Citizens who cannot vote need their voices heard

Column by Joe Gallenstein

This year, we saw a triumph of democracy, as not only did the number of new voters surge, but we also saw many people voting for the first time. We saw people all across the country celebrate democracy, join together and make their voices heard. A majority of Americans came together and handed to our public figures a mandate of change saying that it is time we, again, honored the hardworking men and women of this country, and not forget their interests. It is time that we followed through on that promise, the promise that this is a country by, for and of the people.

Yet during this election there were over 186,000 people in Kentucky alone who are U.S. citizens and could not make their voices heard. More than 100,000 people in this state who pay taxes, send their children to school, go to work or attend classes right next to the rest of us, are continually being told that this process is not for them. That their voice is not needed, and that their opinions are not valued.

An interesting fact to note is who this law affects the most—the least privileged of our state. One in every four African Americans who are of voting age are denied the right to vote in this state, according to the League of Women Voters. This is especially the case in the poorer communities, a fact that transcends race. I am not saying this part of our constitution was racially or economically designed, but what I am saying is it has demonstrated that it disproportionately denies the voices of those who already feel their voices strained. When looking at others who have lost their voting rights, we see again and again that they are the poorer among us.

Of course talking about an impoverished minority does not necessarily bring the point home. Sometimes it takes going up to the door of a family in a place like Carlisle, Ky., a very white, small Kentucky town in the central part of the state, and you knock on the door of a middle-class couple, only to find the lady of the house is not allowed to vote in the state of Kentucky. Or, perhaps, visiting in Maysville, Ky., where a lady invites you into her home to talk about how her son or grandson has lost his right to vote. Or, you are doing a week-long voter registration drive on campus, and every day another student informs you, ashamed, that they do not have the right to vote because of a mistake they have made in their past.

Those who oppose the practice of denying voting rights to former felons would not do so if they met the people I have met in these communities. If they had the chance to speak with a woman like Tayna Fogle, a former UK student, who, herself, lost her right to vote. However, with the strength of her faith, her friends and her own tenacity, she eventually was able to receive her voting rights back.

What is most striking about her struggle is the emphasis she puts on her son and grandchildren. After watching her rights being taken away, and watching how she had to go through the system again and again, her son lost faith in the democratic process. Over four years after the first time she got her right to vote back (a paper mix-up forced her to re-apply in 2005, and another mix-up forced her to resubmit her work), she finally convinced her son to vote in his first election this year. For her and her family, this election was an especially important one.
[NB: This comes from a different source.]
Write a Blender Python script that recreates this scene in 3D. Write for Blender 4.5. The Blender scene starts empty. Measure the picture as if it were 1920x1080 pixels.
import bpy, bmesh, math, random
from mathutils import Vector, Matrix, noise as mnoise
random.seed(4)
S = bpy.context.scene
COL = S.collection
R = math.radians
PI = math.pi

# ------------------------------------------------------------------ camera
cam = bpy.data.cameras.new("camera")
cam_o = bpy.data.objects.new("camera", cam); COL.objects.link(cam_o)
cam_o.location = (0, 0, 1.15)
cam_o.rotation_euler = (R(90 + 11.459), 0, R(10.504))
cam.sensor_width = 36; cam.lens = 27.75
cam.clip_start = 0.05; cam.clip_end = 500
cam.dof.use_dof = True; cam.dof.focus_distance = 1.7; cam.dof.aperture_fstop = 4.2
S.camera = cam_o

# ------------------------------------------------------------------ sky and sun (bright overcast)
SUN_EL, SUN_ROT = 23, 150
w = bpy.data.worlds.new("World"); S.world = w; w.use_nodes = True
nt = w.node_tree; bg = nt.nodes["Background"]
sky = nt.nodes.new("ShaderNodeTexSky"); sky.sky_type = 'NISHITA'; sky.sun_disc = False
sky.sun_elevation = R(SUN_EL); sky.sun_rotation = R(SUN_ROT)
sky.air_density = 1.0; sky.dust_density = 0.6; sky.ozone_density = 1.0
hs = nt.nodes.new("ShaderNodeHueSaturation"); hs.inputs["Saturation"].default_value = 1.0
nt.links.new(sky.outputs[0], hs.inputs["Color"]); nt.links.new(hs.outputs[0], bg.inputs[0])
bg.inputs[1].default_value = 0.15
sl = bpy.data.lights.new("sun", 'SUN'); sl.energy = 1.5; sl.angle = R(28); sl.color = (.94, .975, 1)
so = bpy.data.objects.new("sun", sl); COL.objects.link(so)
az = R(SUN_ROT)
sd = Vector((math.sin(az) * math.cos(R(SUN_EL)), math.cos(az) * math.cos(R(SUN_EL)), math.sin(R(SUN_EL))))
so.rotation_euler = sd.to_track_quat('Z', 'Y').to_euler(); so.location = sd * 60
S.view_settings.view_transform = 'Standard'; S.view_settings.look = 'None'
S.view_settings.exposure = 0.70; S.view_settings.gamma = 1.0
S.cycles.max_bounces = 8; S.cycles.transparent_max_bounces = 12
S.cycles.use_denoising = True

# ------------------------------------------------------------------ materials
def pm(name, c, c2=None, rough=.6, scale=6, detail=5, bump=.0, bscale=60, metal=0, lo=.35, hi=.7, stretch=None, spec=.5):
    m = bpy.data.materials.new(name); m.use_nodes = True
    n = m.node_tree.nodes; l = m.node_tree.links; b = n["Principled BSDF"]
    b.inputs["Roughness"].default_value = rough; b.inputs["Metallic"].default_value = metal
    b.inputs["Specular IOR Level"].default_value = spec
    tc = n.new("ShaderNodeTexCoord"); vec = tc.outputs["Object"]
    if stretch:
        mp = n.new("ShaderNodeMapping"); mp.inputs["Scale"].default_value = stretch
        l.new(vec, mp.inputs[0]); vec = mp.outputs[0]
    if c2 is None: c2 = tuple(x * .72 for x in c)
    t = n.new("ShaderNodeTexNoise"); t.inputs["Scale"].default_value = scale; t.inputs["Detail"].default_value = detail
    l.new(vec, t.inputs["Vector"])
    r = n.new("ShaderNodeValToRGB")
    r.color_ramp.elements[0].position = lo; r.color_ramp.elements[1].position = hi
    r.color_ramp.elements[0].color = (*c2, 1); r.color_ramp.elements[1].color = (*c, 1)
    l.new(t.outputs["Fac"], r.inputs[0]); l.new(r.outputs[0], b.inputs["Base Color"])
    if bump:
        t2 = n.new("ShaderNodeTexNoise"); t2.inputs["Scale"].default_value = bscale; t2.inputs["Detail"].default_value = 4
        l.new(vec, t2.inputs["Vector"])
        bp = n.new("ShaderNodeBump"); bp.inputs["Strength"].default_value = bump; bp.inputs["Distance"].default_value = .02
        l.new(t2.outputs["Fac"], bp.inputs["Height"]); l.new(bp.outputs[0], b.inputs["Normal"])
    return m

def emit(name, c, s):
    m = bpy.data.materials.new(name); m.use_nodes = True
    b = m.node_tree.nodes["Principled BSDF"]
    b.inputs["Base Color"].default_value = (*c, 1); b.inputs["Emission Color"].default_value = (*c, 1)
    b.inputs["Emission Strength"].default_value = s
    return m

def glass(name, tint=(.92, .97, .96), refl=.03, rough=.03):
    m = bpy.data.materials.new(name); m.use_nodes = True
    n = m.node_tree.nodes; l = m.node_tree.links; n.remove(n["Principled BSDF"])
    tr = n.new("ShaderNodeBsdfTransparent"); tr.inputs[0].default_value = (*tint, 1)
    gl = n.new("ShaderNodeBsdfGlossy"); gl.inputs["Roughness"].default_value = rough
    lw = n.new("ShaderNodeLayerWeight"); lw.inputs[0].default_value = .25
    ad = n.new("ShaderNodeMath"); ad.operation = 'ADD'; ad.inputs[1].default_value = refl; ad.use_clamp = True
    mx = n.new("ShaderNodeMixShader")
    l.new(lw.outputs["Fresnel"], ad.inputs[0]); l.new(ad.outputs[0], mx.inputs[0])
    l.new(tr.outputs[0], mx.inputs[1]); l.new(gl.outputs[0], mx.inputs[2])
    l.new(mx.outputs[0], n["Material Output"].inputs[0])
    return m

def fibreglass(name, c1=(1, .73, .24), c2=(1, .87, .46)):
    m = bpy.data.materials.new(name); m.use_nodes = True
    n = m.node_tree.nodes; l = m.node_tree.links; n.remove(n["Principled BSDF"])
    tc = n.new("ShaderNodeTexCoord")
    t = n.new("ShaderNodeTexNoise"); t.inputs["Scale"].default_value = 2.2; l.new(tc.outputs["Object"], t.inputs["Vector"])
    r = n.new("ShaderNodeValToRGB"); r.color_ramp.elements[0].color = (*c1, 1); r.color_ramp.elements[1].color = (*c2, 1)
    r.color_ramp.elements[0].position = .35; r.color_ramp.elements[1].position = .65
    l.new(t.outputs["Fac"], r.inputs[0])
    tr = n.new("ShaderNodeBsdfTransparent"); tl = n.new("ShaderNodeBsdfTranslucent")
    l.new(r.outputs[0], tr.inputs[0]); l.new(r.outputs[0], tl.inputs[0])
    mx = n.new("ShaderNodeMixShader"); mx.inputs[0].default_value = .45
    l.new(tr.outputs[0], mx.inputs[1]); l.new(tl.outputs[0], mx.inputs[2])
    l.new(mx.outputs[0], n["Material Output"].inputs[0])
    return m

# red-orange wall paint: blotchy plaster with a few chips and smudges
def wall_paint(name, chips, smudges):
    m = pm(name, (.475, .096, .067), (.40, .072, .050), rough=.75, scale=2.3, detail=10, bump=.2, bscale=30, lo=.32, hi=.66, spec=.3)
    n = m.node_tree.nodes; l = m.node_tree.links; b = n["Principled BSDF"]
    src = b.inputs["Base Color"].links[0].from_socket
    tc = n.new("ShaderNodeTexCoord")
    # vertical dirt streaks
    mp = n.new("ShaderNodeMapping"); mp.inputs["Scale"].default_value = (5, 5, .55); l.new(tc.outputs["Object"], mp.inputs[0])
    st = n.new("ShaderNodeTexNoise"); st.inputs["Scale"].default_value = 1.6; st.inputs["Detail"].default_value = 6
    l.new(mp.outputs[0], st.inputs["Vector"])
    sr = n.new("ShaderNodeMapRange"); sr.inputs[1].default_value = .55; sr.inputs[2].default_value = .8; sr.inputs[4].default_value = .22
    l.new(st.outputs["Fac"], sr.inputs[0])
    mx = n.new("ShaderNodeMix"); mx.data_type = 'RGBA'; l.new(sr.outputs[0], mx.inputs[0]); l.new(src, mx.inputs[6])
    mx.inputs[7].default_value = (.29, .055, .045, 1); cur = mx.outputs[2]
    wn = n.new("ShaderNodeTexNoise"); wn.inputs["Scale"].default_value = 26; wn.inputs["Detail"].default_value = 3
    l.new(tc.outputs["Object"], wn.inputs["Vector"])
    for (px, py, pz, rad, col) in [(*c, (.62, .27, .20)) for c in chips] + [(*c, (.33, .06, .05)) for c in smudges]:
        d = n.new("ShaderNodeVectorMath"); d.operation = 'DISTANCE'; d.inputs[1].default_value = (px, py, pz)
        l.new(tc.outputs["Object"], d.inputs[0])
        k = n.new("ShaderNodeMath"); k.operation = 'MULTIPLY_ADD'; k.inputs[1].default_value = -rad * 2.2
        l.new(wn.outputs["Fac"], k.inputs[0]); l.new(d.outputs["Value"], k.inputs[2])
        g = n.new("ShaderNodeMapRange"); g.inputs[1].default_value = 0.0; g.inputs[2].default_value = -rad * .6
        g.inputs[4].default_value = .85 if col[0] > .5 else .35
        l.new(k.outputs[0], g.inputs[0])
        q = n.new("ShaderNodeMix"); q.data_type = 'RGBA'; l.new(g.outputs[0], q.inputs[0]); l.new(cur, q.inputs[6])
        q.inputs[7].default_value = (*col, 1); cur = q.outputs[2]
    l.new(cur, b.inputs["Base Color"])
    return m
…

This election was a defining point in our history, and in January legislatures in both Frankfort and Washington, D.C., will begin to act on the mandate sent on Nov. 4. With any luck, our legislature in Frankfort will realize that the right to vote is too important to be infringed. They will realize that it is the basic foundation on which our society is built, and that any affront to it is an affront to this democracy we cherish. This was a great year for our nation because of the great turnout we saw all across the nation. We have the opportunity to make 2009 a great one for our Commonwealth by restoring the voices to 186,000 individuals who desperately desire to make their voices heard.